In the car, she thanked me too much for coming to get her and the ride back to her friend's home. She didn't actually live in the city or the county, but was a county or two over. She owned a small house there, something she'd bought just a few years ago.

"I rented my whole life," she said. "I hated it. Something would go wrong and the landlord wouldn't do nothing about it."

This went on for years until she finally had enough money for a down payment.

She'd bought the place with a little money inherited from her parents. Both had died in car accident and left her and what was left of her family with a couple of thousand dollars each.

The house was small, but it was hers. She hated that she couldn't get to treatments from home, but counted herself lucky that she'd landed a spare room among friends long enough to get through this round. Sadly, this was not her first time at this particular rodeo.

"The doctor got me through it eight years ago," she said wistfully. "Maybe he can do it again."

She changed the subject and asked about me, if I was married, if I had children.
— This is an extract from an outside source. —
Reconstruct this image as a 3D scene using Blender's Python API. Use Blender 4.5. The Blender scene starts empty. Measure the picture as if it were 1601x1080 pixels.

I explained that I'd been married and had children. She told me she was sorry for my loss.

"I never married," she said and sighed. "No kids."

Lisa said she'd dated a little in high school and through her 20s, but nothing had really took. She'd lived at home until she was in her mid-30s. Being alone didn't seem to bother her much. She had other family around and she had a cat, but no children, no husband.

Instead, Lisa was proud of her education and thought she'd had a good job.

"I worked for the welfare office," she said. "I helped a lot of people who needed it."

She also took a little bit of satisfaction in the screws being put to people who lied to her.

"Most of the time I knew while they were filling out the forms," she said. "I'd tell them to be sure about what they were putting down. Sooner or later, somebody would catch them."

She didn't have a lot of regrets. After decades of living under another's roof, she had her own home. That was a comfort to her, which I have come to understand. A shelter you own can be a different kind of refuge.

Lisa was fine with her house. She only wished she'd get to stay a little longer.